§ Stated goal
Output every entry exactly as given.

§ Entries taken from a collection
--- Start ---
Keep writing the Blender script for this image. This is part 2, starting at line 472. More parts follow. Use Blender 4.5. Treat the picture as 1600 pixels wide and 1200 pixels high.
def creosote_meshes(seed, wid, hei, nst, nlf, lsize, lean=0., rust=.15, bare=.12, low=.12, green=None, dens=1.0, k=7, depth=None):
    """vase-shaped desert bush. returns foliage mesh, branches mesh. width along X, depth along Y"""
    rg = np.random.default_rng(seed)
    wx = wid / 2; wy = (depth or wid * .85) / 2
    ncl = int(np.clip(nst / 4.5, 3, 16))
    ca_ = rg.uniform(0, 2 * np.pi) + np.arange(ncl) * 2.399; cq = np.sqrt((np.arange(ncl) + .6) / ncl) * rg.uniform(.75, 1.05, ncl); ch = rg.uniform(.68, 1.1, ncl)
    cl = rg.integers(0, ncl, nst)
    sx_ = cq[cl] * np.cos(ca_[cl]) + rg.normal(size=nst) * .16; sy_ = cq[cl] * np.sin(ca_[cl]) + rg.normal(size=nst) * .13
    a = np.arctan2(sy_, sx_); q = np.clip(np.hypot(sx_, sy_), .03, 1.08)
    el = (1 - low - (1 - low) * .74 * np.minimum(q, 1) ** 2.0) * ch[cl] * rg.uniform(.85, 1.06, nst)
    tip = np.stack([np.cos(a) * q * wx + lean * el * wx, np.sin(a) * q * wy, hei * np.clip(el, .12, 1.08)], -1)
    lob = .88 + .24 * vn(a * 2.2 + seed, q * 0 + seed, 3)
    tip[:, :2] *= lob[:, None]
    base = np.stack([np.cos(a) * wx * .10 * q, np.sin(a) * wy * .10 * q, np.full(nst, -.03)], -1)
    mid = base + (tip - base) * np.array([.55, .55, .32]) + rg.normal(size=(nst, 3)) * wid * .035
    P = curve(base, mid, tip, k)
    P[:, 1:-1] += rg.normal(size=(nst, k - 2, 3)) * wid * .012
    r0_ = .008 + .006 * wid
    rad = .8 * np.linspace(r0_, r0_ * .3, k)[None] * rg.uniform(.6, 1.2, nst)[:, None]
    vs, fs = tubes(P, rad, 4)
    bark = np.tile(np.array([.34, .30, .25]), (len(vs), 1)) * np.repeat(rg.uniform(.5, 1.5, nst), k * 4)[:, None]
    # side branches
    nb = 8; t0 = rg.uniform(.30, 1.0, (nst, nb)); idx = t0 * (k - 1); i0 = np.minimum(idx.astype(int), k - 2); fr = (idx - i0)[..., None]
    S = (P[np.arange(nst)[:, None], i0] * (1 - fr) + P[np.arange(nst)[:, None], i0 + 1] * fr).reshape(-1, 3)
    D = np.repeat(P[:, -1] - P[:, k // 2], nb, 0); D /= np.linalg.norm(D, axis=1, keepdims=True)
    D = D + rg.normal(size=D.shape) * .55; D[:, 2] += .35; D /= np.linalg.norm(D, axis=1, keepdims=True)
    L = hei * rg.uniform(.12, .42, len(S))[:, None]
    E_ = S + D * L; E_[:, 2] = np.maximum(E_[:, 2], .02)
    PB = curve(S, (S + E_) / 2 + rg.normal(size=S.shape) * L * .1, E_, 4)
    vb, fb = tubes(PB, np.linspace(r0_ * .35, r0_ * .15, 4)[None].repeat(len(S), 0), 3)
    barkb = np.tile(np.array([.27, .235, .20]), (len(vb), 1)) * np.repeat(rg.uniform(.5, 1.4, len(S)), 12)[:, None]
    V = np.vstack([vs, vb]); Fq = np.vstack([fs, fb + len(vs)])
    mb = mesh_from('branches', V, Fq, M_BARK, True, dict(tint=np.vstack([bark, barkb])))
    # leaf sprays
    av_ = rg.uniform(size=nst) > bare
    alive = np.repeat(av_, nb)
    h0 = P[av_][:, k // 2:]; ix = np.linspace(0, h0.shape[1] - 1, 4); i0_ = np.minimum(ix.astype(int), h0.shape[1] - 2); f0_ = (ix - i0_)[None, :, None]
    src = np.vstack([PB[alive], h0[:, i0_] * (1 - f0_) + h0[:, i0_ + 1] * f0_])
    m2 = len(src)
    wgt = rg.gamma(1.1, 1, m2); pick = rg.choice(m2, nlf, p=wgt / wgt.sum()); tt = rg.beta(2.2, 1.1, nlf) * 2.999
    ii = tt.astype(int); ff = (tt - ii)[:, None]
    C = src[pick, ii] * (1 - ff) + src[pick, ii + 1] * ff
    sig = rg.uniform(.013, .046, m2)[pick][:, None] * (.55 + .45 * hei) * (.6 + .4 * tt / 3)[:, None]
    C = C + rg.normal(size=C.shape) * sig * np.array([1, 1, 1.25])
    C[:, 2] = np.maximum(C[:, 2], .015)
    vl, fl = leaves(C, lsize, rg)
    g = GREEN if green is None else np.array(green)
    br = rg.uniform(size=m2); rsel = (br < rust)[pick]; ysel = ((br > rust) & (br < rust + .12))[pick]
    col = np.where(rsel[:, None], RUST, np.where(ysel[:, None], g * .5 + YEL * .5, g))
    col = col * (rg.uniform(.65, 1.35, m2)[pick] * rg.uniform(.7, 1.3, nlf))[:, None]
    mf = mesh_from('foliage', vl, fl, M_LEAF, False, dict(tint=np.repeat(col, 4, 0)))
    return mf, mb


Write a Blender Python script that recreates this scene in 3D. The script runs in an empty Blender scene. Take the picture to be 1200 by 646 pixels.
--- End ---
§ Answer to this exercise
Keep writing the Blender script for this image. This is part 2, starting at line 472. More parts follow. Use Blender 4.5. Treat the picture as 1600 pixels wide and 1200 pixels high.
def creosote_meshes(seed, wid, hei, nst, nlf, lsize, lean=0., rust=.15, bare=.12, low=.12, green=None, dens=1.0, k=7, depth=None):
    """vase-shaped desert bush. returns foliage mesh, branches mesh. width along X, depth along Y"""
    rg = np.random.default_rng(seed)
    wx = wid / 2; wy = (depth or wid * .85) / 2
    ncl = int(np.clip(nst / 4.5, 3, 16))
    ca_ = rg.uniform(0, 2 * np.pi) + np.arange(ncl) * 2.399; cq = np.sqrt((np.arange(ncl) + .6) / ncl) * rg.uniform(.75, 1.05, ncl); ch = rg.uniform(.68, 1.1, ncl)
    cl = rg.integers(0, ncl, nst)
    sx_ = cq[cl] * np.cos(ca_[cl]) + rg.normal(size=nst) * .16; sy_ = cq[cl] * np.sin(ca_[cl]) + rg.normal(size=nst) * .13
    a = np.arctan2(sy_, sx_); q = np.clip(np.hypot(sx_, sy_), .03, 1.08)
    el = (1 - low - (1 - low) * .74 * np.minimum(q, 1) ** 2.0) * ch[cl] * rg.uniform(.85, 1.06, nst)
    tip = np.stack([np.cos(a) * q * wx + lean * el * wx, np.sin(a) * q * wy, hei * np.clip(el, .12, 1.08)], -1)
    lob = .88 + .24 * vn(a * 2.2 + seed, q * 0 + seed, 3)
    tip[:, :2] *= lob[:, None]
    base = np.stack([np.cos(a) * wx * .10 * q, np.sin(a) * wy * .10 * q, np.full(nst, -.03)], -1)
    mid = base + (tip - base) * np.array([.55, .55, .32]) + rg.normal(size=(nst, 3)) * wid * .035
    P = curve(base, mid, tip, k)
    P[:, 1:-1] += rg.normal(size=(nst, k - 2, 3)) * wid * .012
    r0_ = .008 + .006 * wid
    rad = .8 * np.linspace(r0_, r0_ * .3, k)[None] * rg.uniform(.6, 1.2, nst)[:, None]
    vs, fs = tubes(P, rad, 4)
    bark = np.tile(np.array([.34, .30, .25]), (len(vs), 1)) * np.repeat(rg.uniform(.5, 1.5, nst), k * 4)[:, None]
    # side branches
    nb = 8; t0 = rg.uniform(.30, 1.0, (nst, nb)); idx = t0 * (k - 1); i0 = np.minimum(idx.astype(int), k - 2); fr = (idx - i0)[..., None]
    S = (P[np.arange(nst)[:, None], i0] * (1 - fr) + P[np.arange(nst)[:, None], i0 + 1] * fr).reshape(-1, 3)
    D = np.repeat(P[:, -1] - P[:, k // 2], nb, 0); D /= np.linalg.norm(D, axis=1, keepdims=True)
    D = D + rg.normal(size=D.shape) * .55; D[:, 2] += .35; D /= np.linalg.norm(D, axis=1, keepdims=True)
    L = hei * rg.uniform(.12, .42, len(S))[:, None]
    E_ = S + D * L; E_[:, 2] = np.maximum(E_[:, 2], .02)
    PB = curve(S, (S + E_) / 2 + rg.normal(size=S.shape) * L * .1, E_, 4)
    vb, fb = tubes(PB, np.linspace(r0_ * .35, r0_ * .15, 4)[None].repeat(len(S), 0), 3)
    barkb = np.tile(np.array([.27, .235, .20]), (len(vb), 1)) * np.repeat(rg.uniform(.5, 1.4, len(S)), 12)[:, None]
    V = np.vstack([vs, vb]); Fq = np.vstack([fs, fb + len(vs)])
    mb = mesh_from('branches', V, Fq, M_BARK, True, dict(tint=np.vstack([bark, barkb])))
    # leaf sprays
    av_ = rg.uniform(size=nst) > bare
    alive = np.repeat(av_, nb)
    h0 = P[av_][:, k // 2:]; ix = np.linspace(0, h0.shape[1] - 1, 4); i0_ = np.minimum(ix.astype(int), h0.shape[1] - 2); f0_ = (ix - i0_)[None, :, None]
    src = np.vstack([PB[alive], h0[:, i0_] * (1 - f0_) + h0[:, i0_ + 1] * f0_])
    m2 = len(src)
    wgt = rg.gamma(1.1, 1, m2); pick = rg.choice(m2, nlf, p=wgt / wgt.sum()); tt = rg.beta(2.2, 1.1, nlf) * 2.999
    ii = tt.astype(int); ff = (tt - ii)[:, None]
    C = src[pick, ii] * (1 - ff) + src[pick, ii + 1] * ff
    sig = rg.uniform(.013, .046, m2)[pick][:, None] * (.55 + .45 * hei) * (.6 + .4 * tt / 3)[:, None]
    C = C + rg.normal(size=C.shape) * sig * np.array([1, 1, 1.25])
    C[:, 2] = np.maximum(C[:, 2], .015)
    vl, fl = leaves(C, lsize, rg)
    g = GREEN if green is None else np.array(green)
    br = rg.uniform(size=m2); rsel = (br < rust)[pick]; ysel = ((br > rust) & (br < rust + .12))[pick]
    col = np.where(rsel[:, None], RUST, np.where(ysel[:, None], g * .5 + YEL * .5, g))
    col = col * (rg.uniform(.65, 1.35, m2)[pick] * rg.uniform(.7, 1.3, nlf))[:, None]
    mf = mesh_from('foliage', vl, fl, M_LEAF, False, dict(tint=np.repeat(col, 4, 0)))
    return mf, mb


Write a Blender Python script that recreates this scene in 3D. The script runs in an empty Blender scene. Take the picture to be 1200 by 646 pixels.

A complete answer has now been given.